Unfortunately, I have no idea how to answer this.
Edit
For my first question, my naive answer would be yes by using that $\bar{\mathbb{R}}\cong [0,1]$:
Let $f\colon\bar{\mathbb{R}}\to\bar{\mathbb{R}}$ be a homeomorphism. Since we have a homeomorphism $\varphi\colon \bar{\mathbb{R}}\to [0,1]$, we should be able to define $$ g\colon [0,1]\to [0,1] $$ by $$ g=\varphi\circ f\circ\varphi^{-1} $$ which is a homeomorphism on $[0,1]$ and therefore has zero topological entropy, $h([0,1],g)=0$. Since $\varphi\circ f=g\circ\varphi$ and $\varphi$ is continuous and bijective, this should imply $$ h(\bar{\mathbb{R}},f)=h([0,1],g)=0. $$
Your proof for (1) is correct, assuming two facts (of course): homeomorphisms of $[0,1]$ have zero entropy; and entropy is invariant under topological conjugation.
To prove (2) you need to analyze the homeomorphism $f : \overline{\mathbb{Z}} \to \overline{\mathbb{Z}}$, in particular you need to list certain properties of its invariant sets. First, the set $\{-\infty,+\infty\}$ is invariant by $f$ (because those are the only two non-isolated points of $\overline{\mathbb{Z}}$).
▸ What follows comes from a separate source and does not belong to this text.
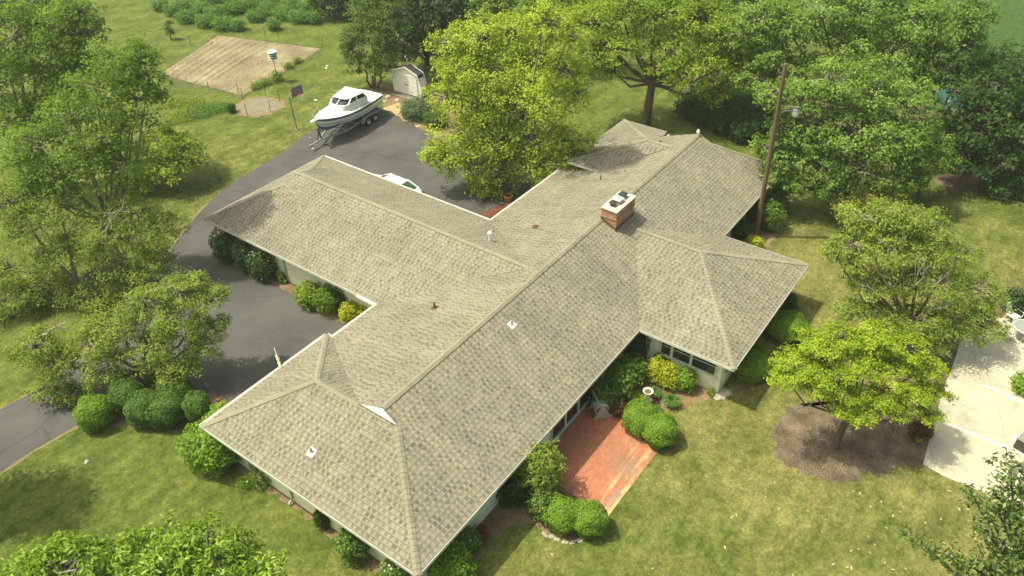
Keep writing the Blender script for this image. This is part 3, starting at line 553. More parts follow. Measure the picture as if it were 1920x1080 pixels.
for sy in (1, -1):
    for x in (-1.75, -.92): wheel(tr, x, sy*1.08, .34, .22, sy)
    f = MB(); pr = [(-2.35, .40), (-2.25, .62), (-2.0, .77), (-.65, .77), (-.42, .62), (-.30, .40)]
    for (x0, z0), (x1, z1) in zip(pr, pr[1:]): f.add([(x0, sy*.93, z0), (x0, sy*1.24, z0), (x1, sy*1.24, z1), (x1, sy*.93, z1)], [(0, 1, 2, 3)])
    f.add([(x, sy*1.24, z) for x, z in pr]+[(x, sy*1.24, z-.05) for x, z in pr], [(i, i+1, i+7, i+6) for i in range(5)]); f.build("fender", M_GALV, tr)
MB().beam((-2.6, -1.0, .47), (-2.6, 1.0, .47), .06, .08).beam((-2.75, -1.1, .40), (-2.3, -1.1, .40), .05, .05).build("rear_bar", M_GALV, tr)

# ------------------------------------------------------------------ garden shed
def shed():
    b0, b1 = gp(739, 172), gp(790, 186); d = b1-b0; W = np.linalg.norm(d); rz = math.atan2(d[1], d[0])
    t = thing("garden_shed", "small white barn shaped shed with double doors and a dark roof", "shed", tuple((b0+b1)/2), rz)   # local x along the front, +y into the depth
    h = W/2; D = .62; prof = [(-h, .08), (-h*1.06, .95), (-h*.86, 1.86), (0, 2.34), (h*.86, 1.86), (h*1.06, .95), (h, .08)]
    MB().prism([(x, z) for x, z in prof], 1, .02, D).build("wall", M_WHITE, t)
    rf = MB()
    for (p, q_) in zip(prof[1:5], prof[2:6]):
        (x0, z0), (x1, z1) = p, q_; nx, nz = -(z1-z0), (x1-x0); L = math.hypot(nx, nz); nx, nz = nx/L*.035, nz/L*.035; e = .07
        if (x0, z0) == prof[1] or (x1, z1) == prof[5]: continue
        rf.add([(x0, -e, z0), (x1, -e, z1), (x1, D+e, z1), (x0, D+e, z0), (x0+nx, -e, z0+nz), (x1+nx, -e, z1+nz), (x1+nx, D+e, z1+nz), (x0+nx, D+e, z0+nz)], [(4, 5, 6, 7), (0, 1, 5, 4), (1, 2, 6, 5), (2, 3, 7, 6), (3, 0, 4, 7)])
    for sx in (-1, 1): rf.add([(sx*h*.87, y, 1.88) for y in (-.07, D+.07)]+[(sx*h*.93, y, 1.66) for y in (D+.07, -.07)], [(0, 1, 2, 3)])
    rf.build("roof", plain("dark_shingle", (.05, .047, .042), .9, .3, 20), t)
    for y in (-.095, D+.072):
        tm = MB()
        for (x0, z0), (x1, z1) in zip(prof[1:5], prof[2:6]): tm.beam((x0*1.01, y, z0+.03), (x1*1.01, y, z1+.03), .045, .10, (0, 0, 1))
        tm.build("rake_trim", M_WHITE, t)
    for sx in (-1, 1):
        dd = MB(); x0, x1 = (.02, h*.78) if sx > 0 else (-h*.78, -.02); dd.box(x0, x1, -.02, .018, .14, 1.72); o = dd.build("door", plain("door_white", (.80, .80, .72), .5, .06), t)
        b_ = MB()
        for zz in (.18, .95, 1.67): b_.box(x0+.01, x1-.01, -.034, -.021, zz-.04, zz+.04)
        b_.box(x0+.01, x0+.09, -.036, -.021, .14, 1.72).box(x1-.09, x1-.01, -.036, -.021, .14, 1.72)
        a_, c_ = ((x0, .2), (x1, .93)) if sx < 0 else ((x0, .93), (x1, .2)); b_.beam((a_[0], -.040, a_[1]), (c_[0], -.040, c_[1]), .012, .07); b_.build("door_brace", M_WHITE, o)
        MB().box((x1-.13 if sx < 0 else x0+.05), (x1-.05 if sx < 0 else x0+.13), -.06, -.035, .88, 1.0).build("latch", M_DARK, o)
    MB().box(-h*.8, h*.8, -.7, -.05, 0, .10).build("ramp", wood_mat("weathered_plank", (.16, .13, .10), (.30, .26, .20)), t)
    v = MB().tube([(0, D*.5, 2.34), (0, D*.5, 2.98)], .022, 6).beam((-.16, D*.5, 2.92), (.16, D*.5, 2.92), .012, .02).add([(-.2, D*.5, 2.95), (-.06, D*.5, 3.02), (-.10, D*.5, 3.16), (-.20, D*.5, 3.10), (-.28, D*.5, 3.14)], [(0, 1, 2, 3, 4)])
    v.build("weathervane", M_OFFW, t)
shed()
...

Second, every invariant subset of the restricted homeomorphism $f | \mathbb{Z}$ is an open subset of $\overline{\mathbb{Z}}$ (because every point of $\mathbb{Z}$ is an isolated point of $\overline{\mathbb{Z}}$); it follows that $\mathbb{Z}$ is partitioned into its minimal $f$-invariant subsets, each of which is an orbit of $f$, and each of which is open in $\overline{\mathbb{Z}}$. Finally, the orbits of $f | \mathbb{Z}$ come in one of two types: finite periodic orbits; and infinite orbits on which the restriction is topologically conjugate to the shift map $n \mapsto n+1$ on the whole of $\mathbb{Z}$. Once you have these properties, it should be pretty easy to prove that the entropy equals zero.